One of our main motivations was to examine how the gravitational flux integration through “the asymptotic boundary at infinity” depended on the geometry of the integration surface. Obviously, “the cube at infinity” for the Kerr–Schild form and “the cylinder at infinity” for the Weyl canonical coordinates are not smooth geometries as for “the sphere at infinity” for the Boyer–Lindquist coordinates. Hence, we were unable to determine the charges for the former via the shortcut of evaluating the limit of the relevant integrand at the spatial boundary and integrating the result on the boundary surface later, unlike the case for the Boyer–Lindquist coordinates. Moreover, for the calculation of the total angular momentum in the case of the Kerr–Schild form with its boundary as a “cube at infinity,” note that the contribution of \(J_{xy}\) (4.24) is less than half that of \(J_{xz}\) (4.25), which lets us deduce that the relevant gravitational flux is more abundant along the rotation axis compared to the other axes. In Weyl canonical coordinates, we introduced a chubbiness parameter k when describing the spatial boundary. Although k has an effect on the contribution of the relevant gravitational fluxes along different directions (5.20), it is remarkable that the total charges remain independent of k.

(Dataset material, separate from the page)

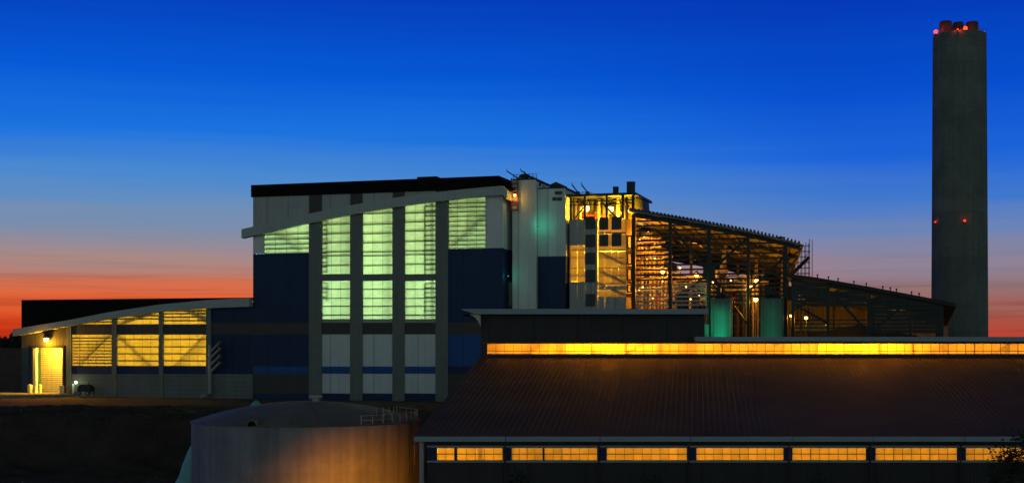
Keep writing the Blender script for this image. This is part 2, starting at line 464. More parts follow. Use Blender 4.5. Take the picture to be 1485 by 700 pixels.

For the case of the Kerr–Schild form, if we were to choose a spatial boundary as a “generic rectangular prism at infinity” with three unequal side lengths, say \( (L_{x}, L_{y}, L_{z}) \), instead of one (equal) side length L “cube at infinity,” we would expect to recover the correct calculations again by using three series expansions along the respective pairwise side surfaces in the three “small parameters” \( (a/L_{x}, a/L_{y}, a/L_{z}) \). In retrospect, we conjecture, at least heuristically, that provided the closed and simply connected spatial boundary is also piecewise smooth, i.e., a finite union of smooth surfaces, the integration of the relevant gravitational flux, apart from obvious complications resulting in the pertinent calculations, does not depend on the geometry of the boundary.

Finally, as advocates of the use of background Killing isometries for the determination of gravitational charges, the details of our calculations should have at least some pedagogical value for those who want to appreciate the delicate technicalities involved.